В принципе, во время работы над повестью, рассказом, статьей я боюсь попасть под влияние уже существующих концепций, готовых представлений знатоков, эрудитов, людей, которые занимаются только данной темой, человеком, эпохой, оплатив глубокое погружение в конкретную тему утратой доли внутренней свободы. А свобода — в смысле раскрепощенности мышления, интуитивности — необходима художнику как творческий импульс.

Я бесконечно благодарен музеям. Они сформировали меня как личность, я уже говорил об этом. Но мой метод работы совсем не значит, что я перед созданием того или иного произведения копаюсь с утра до ночи в музейных запасниках. Чаще бывает так. Вещь выстрадана, рукопись на столе, поставлена последняя точка — и я иду в музей. Иду, чтобы проверить факт, если он утверждается в произведении и от него зависит характеристика личности, события. То же было, например, когда я писал о протопопе Аввакуме, великом писателе своего времени. Я знал о нем достаточно для своих целей, прежде всего «Житие» — от корки до корки. Я, оглушенный его судьбой, его могучей личностью и не менее могучим делом, чувствовал себя в силах написать портрет этого страждущего, мятежного и прекрасного человека. Но вот в знаменитом Пушкинском доме, воспетом Блоком, на экспозиции древних рукописей из архива я отыскиваю — что бы вы думали? — листовки протопопа Аввакума с его сатирическими рисунками, громящими патриарха Никона и никонианцев.

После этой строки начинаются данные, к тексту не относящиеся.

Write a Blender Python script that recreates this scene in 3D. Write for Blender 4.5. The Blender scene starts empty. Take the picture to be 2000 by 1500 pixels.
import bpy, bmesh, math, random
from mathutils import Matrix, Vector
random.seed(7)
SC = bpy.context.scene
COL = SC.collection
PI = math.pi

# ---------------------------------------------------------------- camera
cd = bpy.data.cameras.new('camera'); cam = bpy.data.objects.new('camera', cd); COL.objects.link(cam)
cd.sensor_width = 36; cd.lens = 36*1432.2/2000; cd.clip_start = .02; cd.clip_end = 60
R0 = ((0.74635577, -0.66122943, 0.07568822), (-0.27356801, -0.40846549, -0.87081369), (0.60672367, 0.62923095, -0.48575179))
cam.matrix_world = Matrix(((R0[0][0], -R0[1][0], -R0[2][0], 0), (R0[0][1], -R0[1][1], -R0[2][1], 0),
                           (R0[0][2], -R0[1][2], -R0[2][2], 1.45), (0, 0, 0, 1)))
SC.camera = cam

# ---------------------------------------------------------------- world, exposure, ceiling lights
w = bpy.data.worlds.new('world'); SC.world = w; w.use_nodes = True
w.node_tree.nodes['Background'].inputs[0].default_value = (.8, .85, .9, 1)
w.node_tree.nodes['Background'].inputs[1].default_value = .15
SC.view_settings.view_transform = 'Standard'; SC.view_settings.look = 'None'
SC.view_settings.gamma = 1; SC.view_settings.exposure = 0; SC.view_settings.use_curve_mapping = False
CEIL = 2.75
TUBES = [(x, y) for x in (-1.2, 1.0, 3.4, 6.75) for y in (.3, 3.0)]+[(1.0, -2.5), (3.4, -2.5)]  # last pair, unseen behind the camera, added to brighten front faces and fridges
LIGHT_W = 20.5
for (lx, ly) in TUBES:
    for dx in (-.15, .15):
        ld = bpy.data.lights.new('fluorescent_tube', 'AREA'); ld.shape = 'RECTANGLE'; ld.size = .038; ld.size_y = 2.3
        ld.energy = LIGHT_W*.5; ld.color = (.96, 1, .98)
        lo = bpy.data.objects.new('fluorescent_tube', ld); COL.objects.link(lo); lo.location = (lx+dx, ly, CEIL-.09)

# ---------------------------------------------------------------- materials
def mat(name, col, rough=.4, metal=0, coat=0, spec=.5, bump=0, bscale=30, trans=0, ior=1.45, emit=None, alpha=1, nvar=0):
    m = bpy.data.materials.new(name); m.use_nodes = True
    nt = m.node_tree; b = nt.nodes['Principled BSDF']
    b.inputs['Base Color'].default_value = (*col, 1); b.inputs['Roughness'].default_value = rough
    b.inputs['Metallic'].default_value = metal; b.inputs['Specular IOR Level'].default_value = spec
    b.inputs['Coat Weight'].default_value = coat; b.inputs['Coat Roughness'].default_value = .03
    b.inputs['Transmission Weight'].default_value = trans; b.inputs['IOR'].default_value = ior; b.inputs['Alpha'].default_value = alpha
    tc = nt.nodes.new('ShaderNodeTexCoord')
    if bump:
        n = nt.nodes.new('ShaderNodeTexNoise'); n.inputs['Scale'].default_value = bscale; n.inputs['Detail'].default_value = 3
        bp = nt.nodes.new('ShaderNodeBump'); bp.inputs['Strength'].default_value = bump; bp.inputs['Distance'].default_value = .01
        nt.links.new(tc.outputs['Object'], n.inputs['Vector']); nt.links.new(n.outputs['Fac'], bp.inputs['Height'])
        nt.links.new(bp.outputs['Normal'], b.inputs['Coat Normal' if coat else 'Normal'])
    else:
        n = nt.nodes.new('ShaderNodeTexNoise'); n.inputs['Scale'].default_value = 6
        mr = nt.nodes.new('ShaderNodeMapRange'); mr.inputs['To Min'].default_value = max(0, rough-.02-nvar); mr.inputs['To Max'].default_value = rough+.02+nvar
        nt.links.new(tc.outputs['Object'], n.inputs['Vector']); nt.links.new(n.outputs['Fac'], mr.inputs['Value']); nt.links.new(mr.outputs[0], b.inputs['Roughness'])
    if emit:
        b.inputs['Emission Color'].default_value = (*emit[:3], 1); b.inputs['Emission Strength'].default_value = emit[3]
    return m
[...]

Я, конечно, воспользовался этой подробностью. Но еще важнее была для меня проверка экспонатами выставки моих умозрительных заключений.

А вот случай совершенно другой. У меня уже был написан литературный портрет народного артиста СССР Сергея Яковлевича Лемешева. И вдруг в Клину, в Доме-музее Чайковского, я увидел фрак, в котором Лемешев столько раз выходил на сцену в своей коронной роли — Ленского. Я был растроган до слез и снова вернулся к теме Лемешева.

Музеи могут подарить писателю счастливое открытие, но куда чаще они направляют нас, подсказывают, наводят на мысль, корректируют и обогащают созданное. Во всяком случае, для меня музеи — художественные, политехнические, литературные, краеведческие, музыкальные — сыграли ничуть не меньшую роль, чем книги, и почти такую же, как сама жизнь — главный и неиссякаемый источник творчества.

Как известно, Орловщина, в том числе и сам город, подарила миру целую плеяду выдающихся писателей и поэтов — Тургенев, Лесков, Бунин, Фет, Л. Андреев, Апухтин, Пришвин, Ив. Новиков… И к чести города, стоящего на слиянии Оки и Орлика, здесь умеют хранить память о знаменитых земляках. Естественно, Орел стал местом паломничества любителей литературы, ценителей прекрасного, просто читателей. Для нас же, пишущих, непростительно не навестить Орел и великолепный музей Тургенева со всеми филиалами (в том числе Дом-музей Лескова, несколько своевольно и неэтично приписанный к тургеневскому подворью).